【手掛けたミニチュアと中矢さん=名張市で】

「昔思い出す」

 椅子や花器などさまざまな木工作品を生み出す、三重県名張市中知山の中矢豊彦さん(79)。数あるモチーフの中でも、子ども時代に見た景色を再現したこだわりのミニチュア作品は精巧な仕上がりで、周囲からは驚きの声が上がっている。

 老化防止を兼ね、趣味で作り始めたのが10年ほど前。自宅を改装する業者の作業を見て、制作に必要な道具の使い方を覚えたという。今は自宅の作業場や、週1回通う介護施設で作業に熱中している。
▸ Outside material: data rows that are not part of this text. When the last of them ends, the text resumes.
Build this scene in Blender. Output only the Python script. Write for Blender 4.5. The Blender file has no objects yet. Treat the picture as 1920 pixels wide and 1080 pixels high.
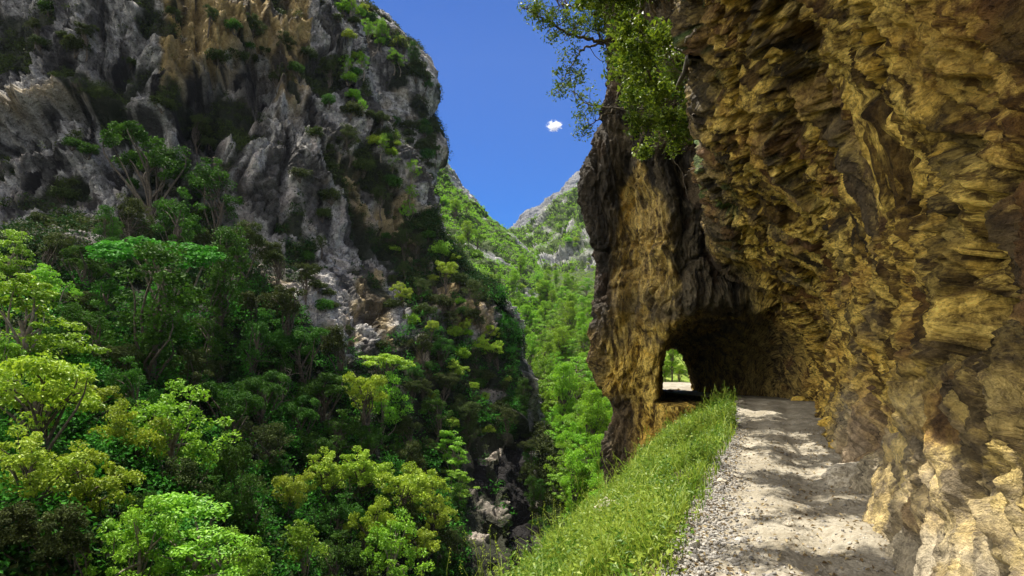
import bpy, math, random
import numpy as np
from mathutils import Vector

rng = np.random.default_rng(11)
random.seed(11)
S = bpy.context.scene
COL = S.collection
F, CX, HY, CZ = 1120.0, 960.0, 660.0, 1.65          # focal length in photo pixels, horizon row, eye height
UX, UY = 0.395, 0.919                               # path direction; its right-hand normal is (UY, -UX)
R32 = np.float32

def at(px, py, Y):
    return np.array([(px-CX)/F*Y, Y, CZ-(py-HY)/F*Y])
def pix(P):
    P = np.asarray(P); Y = np.maximum(P[..., 1], 0.05)
    return CX+P[..., 0]/Y*F, HY-(P[..., 2]-CZ)/Y*F
def st(s, t, h):                                    # path coordinates -> world
    return np.stack([UX*s+UY*t, UY*s-UX*t, h+0*s], -1)
def sstep(a, b, x):
    v = np.clip((x-a)/(b-a), 0, 1); return v*v*(3-2*v)
def nrm(v):
    return v/np.maximum(np.linalg.norm(v, axis=-1, keepdims=True), 1e-9)

# ------------------------------------------------------------------ noise
_G = nrm(np.array([(1,1,0),(-1,1,0),(1,-1,0),(-1,-1,0),(1,0,1),(-1,0,1),(1,0,-1),(-1,0,-1),
               (0,1,1),(0,-1,1),(0,1,-1),(0,-1,-1),(1,1,1),(-1,1,-1),(1,-1,-1),(-1,-1,1)], float)).astype(R32)
def _perlin(P, seed):
    I = np.floor(P); f = (P-I).astype(R32); I = I.astype(np.int64)
    u = f*f*f*(f*(f*6-15)+10)
    hx = [((I[:, 0]+k)*374761393) & 0xffffffff for k in (0, 1)]
    hy = [((I[:, 1]+k)*668265263) & 0xffffffff for k in (0, 1)]
    hz = [((I[:, 2]+k)*2147483647+seed*974711) & 0xffffffff for k in (0, 1)]
    out = 0
    for a in (0, 1):
        wa = u[:, 0] if a else 1-u[:, 0]
        for b in (0, 1):
            wb = wa*(u[:, 1] if b else 1-u[:, 1])
            for c in (0, 1):
                h = (hx[a] ^ hy[b] ^ hz[c]).astype(np.uint32)
                h = (h ^ (h >> np.uint32(13)))*np.uint32(1274126177)
                h = (h ^ (h >> np.uint32(16)))
                g = _G[h & np.uint32(15)]
                d = g[:, 0]*(f[:, 0]-a)+g[:, 1]*(f[:, 1]-b)+g[:, 2]*(f[:, 2]-c)
                out = out+d*wb*(u[:, 2] if c else 1-u[:, 2])
    return out*1.5
def perlin(P, seed=0):
    P = np.asarray(P, float); sh = P.shape[:-1]; P = P.reshape(-1, 3)
    return np.concatenate([_perlin(P[i:i+150000], seed) for i in range(0, len(P), 150000)]).reshape(sh)
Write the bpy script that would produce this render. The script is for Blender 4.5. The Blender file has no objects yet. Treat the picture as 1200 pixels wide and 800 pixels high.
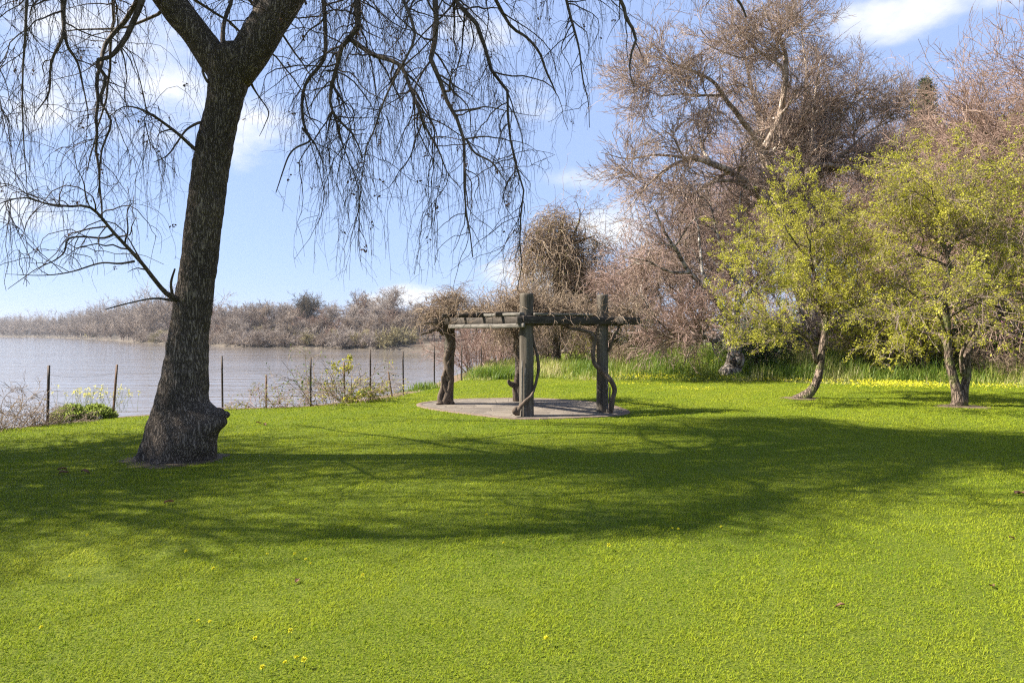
import bpy, math
import numpy as np
from mathutils import Vector

scene = bpy.context.scene
COL = scene.collection
RNG = np.random.default_rng(11)
PI = math.pi
F, CX, HY, EYE = 800.0, 600.0, 390.0, 1.7       # lens in pixels of the 1200 wide frame, horizon row, eye height


def un(px, py, d):
    return ((px - CX) * d / F, d, EYE - (py - HY) * d / F)


def gx(px, d):
    return (px - CX) * d / F


# ------------------------------------------------------------------ noise
def _hash(ix, iy, iz, seed):
    with np.errstate(over='ignore'):
        h = (ix.astype(np.uint32) * np.uint32(374761393) + iy.astype(np.uint32) * np.uint32(668265263)
             + iz.astype(np.uint32) * np.uint32(2147483647) + np.uint32(seed * 1013 + 7))
        h = (h ^ (h >> np.uint32(13))) * np.uint32(1274126177)
        h = h ^ (h >> np.uint32(16))
    return (h & np.uint32(0xFFFF)).astype(np.float64) / 65535.0


def vnoise(p, seed=0):
    p = np.asarray(p, dtype=np.float64)
    i = np.floor(p).astype(np.int64)
    f = p - i
    f = f * f * (3 - 2 * f)
    out = 0
    for dx in (0, 1):
        for dy in (0, 1):
            for dz in (0, 1):
                w = (f[:, 0] if dx else 1 - f[:, 0]) * (f[:, 1] if dy else 1 - f[:, 1]) * (f[:, 2] if dz else 1 - f[:, 2])
                out = out + w * _hash(i[:, 0] + dx, i[:, 1] + dy, i[:, 2] + dz, seed)
    return out


def noise2(x, y, s, seed=0):
    return vnoise(np.stack([np.asarray(x) * s, np.asarray(y) * s, np.zeros(np.size(x)) + .5], 1), seed)


def fbm(p, seed=0, oct=4):
    p = np.asarray(p, dtype=np.float64)
    a, s, t = .5, 0., 0.
    for k in range(oct):
        s = s + a * vnoise(p * (2 ** k), seed + k)
        t += a
        a *= .5
    return s / t


def sstep(a, b, x):
    t = np.clip((x - a) / (b - a), 0, 1)
    return t * t * (3 - 2 * t)


# ------------------------------------------------------------------ mesh building
class Geo:
    """collects quads and triangles (with one tint value per vertex) for ONE mesh"""

    def __init__(self):
        self.V, self.Q, self.T, self.A, self.n = [], [], [], [], 0

    def add(self, V, Q=None, T=None, tint=0.5):
        V = np.asarray(V, dtype=np.float64).reshape(-1, 3)
        if len(V) == 0:
            return
        if Q is not None and len(Q):
            self.Q.append(np.asarray(Q, dtype=np.int64).reshape(-1, 4) + self.n)
        if T is not None and len(T):
            self.T.append(np.asarray(T, dtype=np.int64).reshape(-1, 3) + self.n)
        self.V.append(V)
        self.A.append(np.broadcast_to(np.asarray(tint, dtype=np.float64), (len(V),)))
        self.n += len(V)

    def build(self, name, mat, parent=None, origin=(0, 0, 0), smooth=True):
        V = np.concatenate(self.V) - np.asarray(origin, dtype=np.float64)
        Q = np.concatenate(self.Q) if self.Q else np.zeros((0, 4), np.int64)
        T = np.concatenate(self.T) if self.T else np.zeros((0, 3), np.int64)
        me = bpy.data.meshes.new(name)
        me.vertices.add(len(V))
        me.vertices.foreach_set('co', V.astype(np.float32).ravel())
        nl = len(Q) * 4 + len(T) * 3
        me.loops.add(nl)
        me.loops.foreach_set('vertex_index', np.concatenate([Q.ravel(), T.ravel()]).astype(np.int32))
        npoly = len(Q) + len(T)
        me.polygons.add(npoly)
        st = np.concatenate([np.arange(len(Q)) * 4, len(Q) * 4 + np.arange(len(T)) * 3]).astype(np.int32)
        me.polygons.foreach_set('loop_start', st)
        if smooth:
            me.polygons.foreach_set('use_smooth', np.ones(npoly, dtype=bool))
        a = me.attributes.new('tint', 'FLOAT', 'POINT')
        a.data.foreach_set('value', np.concatenate(self.A).astype(np.float32))
        me.update(calc_edges=True)
        me.materials.append(mat)
        o = bpy.data.objects.new(name, me)
        COL.objects.link(o)
        if parent is not None:
            o.parent = parent
        else:
            o.location = origin
        return o


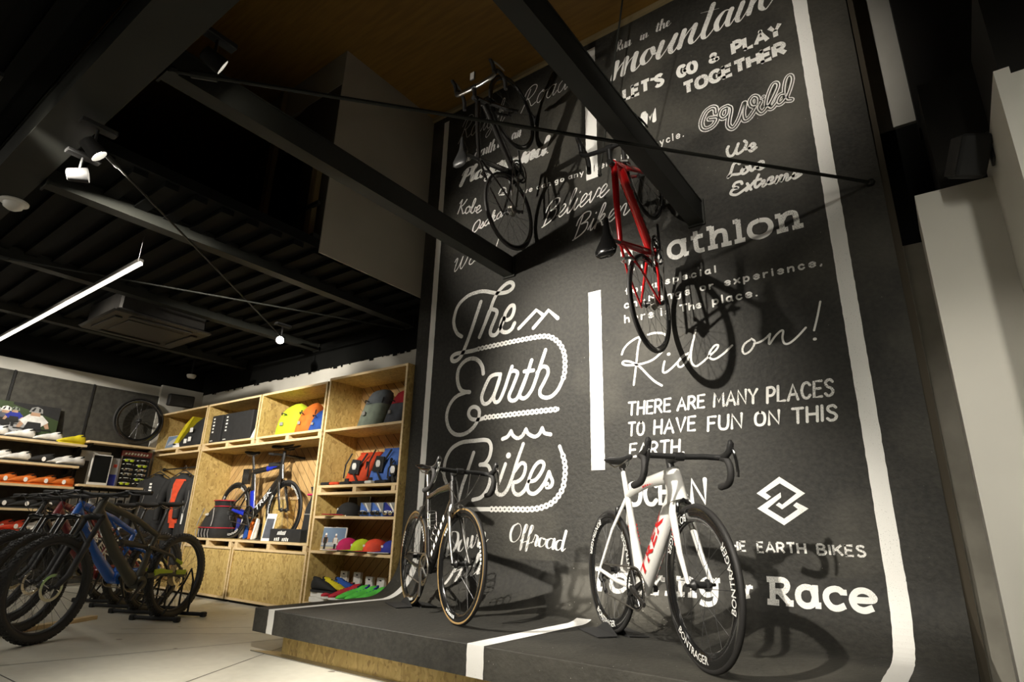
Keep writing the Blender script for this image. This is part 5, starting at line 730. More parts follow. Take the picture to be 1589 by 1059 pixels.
# ------------------------------------------------------------------ mountain bikes
def mountain_bike(name, label, C, matrix, group):
    root = empty(name, (0, 0, 0), 0, label, 'bicycle', group); root.matrix_world = matrix
    r, tr = .352, .030; bb = V3(0, .325); ra = V3(-.46, r); fa = V3(.82, r); Y = (0, 1, 0); g = C.get
    sa = R(66); axd = Vector((-math.cos(sa), 0, math.sin(sa))); fwp = Vector((math.sin(sa), 0, math.cos(sa))); ax0 = fa-fwp*.044
    crown = ax0+axd*.53; hb = crown+axd*.02; ht = hb+axd*.115
    sc = V3(-.13, .72); m = MB()
    m.tube([hb+axd*.045, hb*.5+bb*.5+V3(.02, -.02), bb+V3(.05, .01)], [.038, .043, .05], 14, .78, Y)
    m.tube([ht-axd*.02, ht*.45+sc*.55+V3(0, .0), sc+V3(.0, -.03)], [.030, .024, .022], 12, .8, Y)
    m.tube([bb, bb*.5+sc*.5+V3(.012, 0), sc], [.04, .026, .022], 12, .8, Y); m.tube([hb-axd*.01, ht], [.032, .028], 14)
    m.tube([ht*.5+sc*.5+V3(0, -.01), bb*.45+sc*.55], .012, 8, .8, Y); m.lathe([(-.05, .05), (.05, .05)], 18, c=bb)
    fr = m.build('frame', C['frame_m'], root, 40)
    if g('logo'):
        u = (hb+axd*.045-bb).normalized(); n = Vector((-u.z, 0, u.x)); q = MB(); L = (hb-bb).length
        write(q, g('logo'), bb+u*L*.3-n*.028+Vector((0, -.0345, 0)), u, n, .05, L*.5, .01, .2); write(q, g('logo'), bb+u*L*.8+n*.028+Vector((0, .0345, 0)), -u, -n, .05, L*.5, .01, .2); q.build('frame_lettering', g('logo_m', 'decal_black'), fr, 0)
    w_ = MB(); piv = bb*.42+sc*.58
    for s in (-1, 1):
        w_.tube([bb+V3(-.035, .05, s*.05), V3(-.24, .385, s*.062), ra+V3(0, 0, s*.074)], [.021, .017, .015], 10, .7, Y)
        w_.tube([piv+V3(-.05, .02, s*.03), V3(-.29, .52, s*.055), ra+V3(0, .01, s*.074)], [.014, .013, .012], 10, .7, Y)
        w_.tube([piv+V3(-.055, .02, s*.034), piv+V3(.05, .045, s*.03)], .013, 8, .6, Y)
    w_.build('swingarm', C['frame_m'], root, 40)
    if g('guard_m'):
        q = MB()
        for s in (-1, 1):
            q.tube([V3(-.10, .395, s*.066), V3(-.16, .405, s*.067), V3(-.30, .392, s*.076)], [.026, .022, .010], 10, .35, Y)
            q.tube([V3(-.35, .386, s*.080), V3(-.455, .382, s*.088)], [.019, .019], 8, .35, Y); q.tube([V3(-.40, .455, s*.078), V3(-.33, .49, s*.066)], .014, 8, .4, Y)
        q.build('swingarm_guard', g('guard_m'), root, 40)
    sh = MB(); a, b = piv+V3(.05, .045), hb*.5+bb*.5+V3(-.02, .06); sh.cyl(a, a*.45+b*.55, .019, 12); sh.cyl(a*.5+b*.5, b, .024, 12); sh.build('shock_absorber', 'black_plastic', root)
    X = Matrix.Translation(ax0) @ Matrix.Rotation(g('steer', 0), 4, axd) @ Matrix.Translation(-ax0)
    f = MB(X); f.tube([crown+Vector((0, -.075, 0)), crown+Vector((0, 0, .012)), crown+Vector((0, .075, 0))], [.022, .027, .022], 12)
    for s in (-1, 1): f.tube([crown+axd*.0+Vector((0, s*.068, 0)), ax0+axd*.30+Vector((0, s*.068, 0))], .0175, 12)
    fk = f.build('suspension_fork', g('stanchion_m', 'gloss_black'), root)
    l = MB(X)
    for s in (-1, 1): l.tube([ax0+axd*.33+Vector((0, s*.068, 0)), ax0+axd*.10+Vector((0, s*.068, 0)), fa+Vector((0, s*.066, 0))], [.026, .023, .018], 12)
    l.tube([ax0+axd*.33+Vector((0, -.062, 0)), ax0+axd*.40+fwp*.035+Vector((0, 0, .0)), ax0+axd*.33+Vector((0, .062, 0))], .014, 8); l.build('fork_lowers', g('fork_m', 'black_plastic'), fk)
    kw = dict(r=r, tr=tr, depth=.018, rimw=.034, rim_m='black_plastic', tyre_m='tyre_black', nsp=28, knobs=True, rotor=True)
    make_wheel('front_wheel', root, fa, X, **kw); make_wheel('rear_wheel', root, ra, None, cass=True, **kw)
    st = ht+axd*.035; cl = st+V3(.045, .012); s_ = MB(X); s_.tube([ht, st+axd*.025], .02, 12); s_.tube([st, cl], .02, 12); s_.build('stem', 'black_plastic', root)
    h = MB(X); P = [cl+Vector((-.045, -.385, .022)), cl+Vector((-.03, -.22, .024)), cl+Vector((0, -.08, .0)), cl, cl+Vector((0, .08, .0)), cl+Vector((-.03, .22, .024)), cl+Vector((-.045, .385, .022))]
    h.tube(catmull(P, 4), .0135, 10); hd = h.build('handlebar', 'black_plastic', root)
    for s in (-1, 1):
        e = P[0] if s < 0 else P[-1]; i = P[1] if s < 0 else P[-2]; d = (i-e).normalized()
        q = MB(X); q.cyl(e, e+d*.13, .0165, 12); q.build('grip', 'bar_tape', hd)
        q = MB(X); c = e+d*.165; q.rbox(c+Vector((.005, -.03, -.018)), c+Vector((.045, .03, .012)), .006); q.tube([c+Vector((.045, s*.02, -.006)), c+Vector((.06, s*.07, -.02)), c+Vector((.05, s*.13, -.022))], [.007, .006, .005], 8); q.build('brake_lever', 'black_plastic', hd)
        q = MB(X); q.tube(catmull([c+Vector((.05, 0, 0)), c+Vector((.10, -s*.10, -.04)), hb+Vector((.09, s*.02, .04)), hb+Vector((-.03, s*.04, -.02))], 6), .0026, 6); q.build('brake_hose', 'matt_black', hd)
    u = (sc-bb).normalized(); sp = bb+u*.66; m = MB(); m.tube([sc, sp-u*.03], .015, 12); m.build('seatpost', 'black_plastic', root); saddle(root, sp, R(-3), 'matt_black', .27, .07)
    crankset(root, bb, .075, g('crank', 2.6), yo=-.05, pedals=False, arm='black_plastic'); drivetrain(root, bb, ra, .073, .04, -.05, low=.14)
    return root
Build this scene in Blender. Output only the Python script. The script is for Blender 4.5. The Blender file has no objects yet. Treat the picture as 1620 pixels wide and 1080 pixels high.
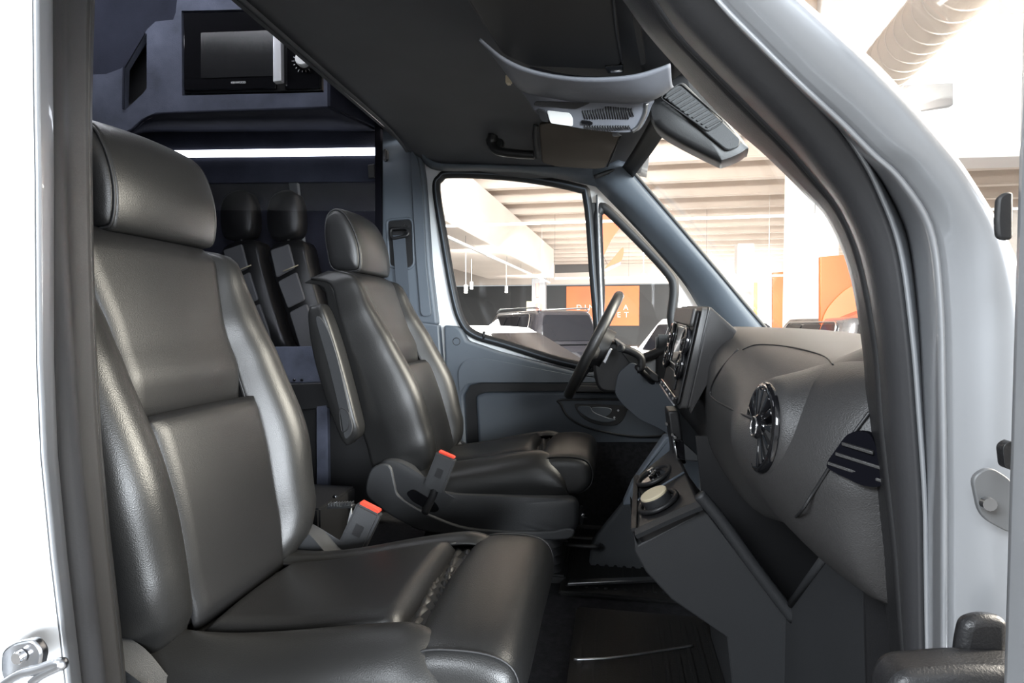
import bpy, bmesh, math, random
from mathutils import Vector, Matrix
random.seed(7)
R = math.radians
scene = bpy.context.scene
C = scene.collection

# ------------------------------------------------------------------ camera
FPX = 900.0                       # focal length in pixels of the 1620x1080 frame
YAW, PITCH = R(10.0), R(1.9)
EYE = Vector((0.0, 0.0, 0.85))
cam_d = bpy.data.cameras.new('camera')
cam_d.sensor_width = 36.0
cam_d.lens = 36.0 * FPX / 1620.0
cam_d.clip_start = 0.02
cam_d.clip_end = 300
cam = bpy.data.objects.new('camera', cam_d)
C.objects.link(cam)
cam.location = EYE
cam.rotation_euler = (R(90) - PITCH, 0, YAW)
scene.camera = cam

# ------------------------------------------------------------------ light
scene.view_settings.view_transform = 'Standard'
scene.view_settings.look = 'None'
scene.view_settings.exposure = 1.1
scene.view_settings.gamma = 1.0
scene.view_settings.use_curve_mapping = False
world = bpy.data.worlds.new('world')
scene.world = world
world.use_nodes = True
wb = world.node_tree.nodes['Background']
wb.inputs[0].default_value = (0.93, 0.96, 1.0, 1)
wb.inputs[1].default_value = 0.36


def area(name, loc, target, sx, sy, power, col):
    l = bpy.data.lights.new(name, 'AREA')
    l.shape = 'RECTANGLE'
    l.size, l.size_y, l.energy, l.color = sx, sy, power, col
    o = bpy.data.objects.new(name, l)
    C.objects.link(o)
    o.location = loc
    o.rotation_euler = (Vector(target) - Vector(loc)).to_track_quat('-Z', 'Y').to_euler()
    return o


# added cool fill behind the camera, then the rows of luminaires of the hall
area('added_cool_fill', (5.2, -7.5, 2.0), (-0.4, 1.6, 0.9), 6.0, 2.8, 2000, (0.88, 0.94, 1.0))
area('hall_lamp_row', (-2.4, -2.6, 2.9), (-0.3, 1.4, 0.7), 2.6, 1.2, 170, (0.88, 0.94, 1.0))
area('hall_lamp_row', (5.0, 2.0, 3.7), (0.0, 1.4, 0.6), 0.8, 5.0, 850, (1.0, 0.92, 0.80))
area('hall_lamp_row', (-1.0, 8.0, 3.6), (-0.8, 12.0, -0.6), 9.0, 0.5, 1150, (1.0, 0.96, 0.92))
area('hall_lamp_row', (1.0, 17.0, 3.0), (1.0, 18.5, -0.6), 12.0, 0.5, 2000, (1.0, 0.96, 0.92))
area('hall_lamp_row', (2.0, 27.0, 3.0), (2.0, 28.5, -0.6), 14.0, 0.5, 2400, (1.0, 0.96, 0.92))

# ------------------------------------------------------------------ pixel helper (1620x1080 frame)
_F = Vector((-math.sin(YAW) * math.cos(PITCH), math.cos(YAW) * math.cos(PITCH), -math.sin(PITCH)))
_R = Vector((math.cos(YAW), math.sin(YAW), 0))
_U = _R.cross(_F)


def at(u, v, val, ax='y'):
    """point of the place seen at pixel (u, v) that lies on the plane ax = val"""
    d = _F + _R * ((u - 810) / FPX) + _U * ((540 - v) / FPX)
    i = 'xyz'.index(ax)
    return EYE + d * ((val - EYE[i]) / d[i])


def on(u, v, p0, n):
    d = _F + _R * ((u - 810) / FPX) + _U * ((540 - v) / FPX)
    return EYE + d * ((Vector(p0) - EYE).dot(n) / d.dot(n))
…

 小屋や水車で動く精米機など、記憶を頼りに図面も描かずに完成させる。柱に使う木材や屋根の樹皮は近くの山で調達してくるそうで、のこぎりやニッパーで必要な大きさにそろえて使う。

 「中矢商店」と書かれた架空の商店をテーマにした新作は、20センチ四方ほどの大きさで、ドアや窓が開閉するつくり。並べた割り箸やようじを屋根に見立て、表面にニスを塗ったり、バーナーで焼き色を付けたりと、質感をよりリアルに近づけている。

 「体のこともあるし、続けられるかな」と自嘲気味に笑うが、創作のアイデアは次々と湧いてくるそう。「作品を見るたび、昔の体験や暮らしを思い出す」と目を細めた。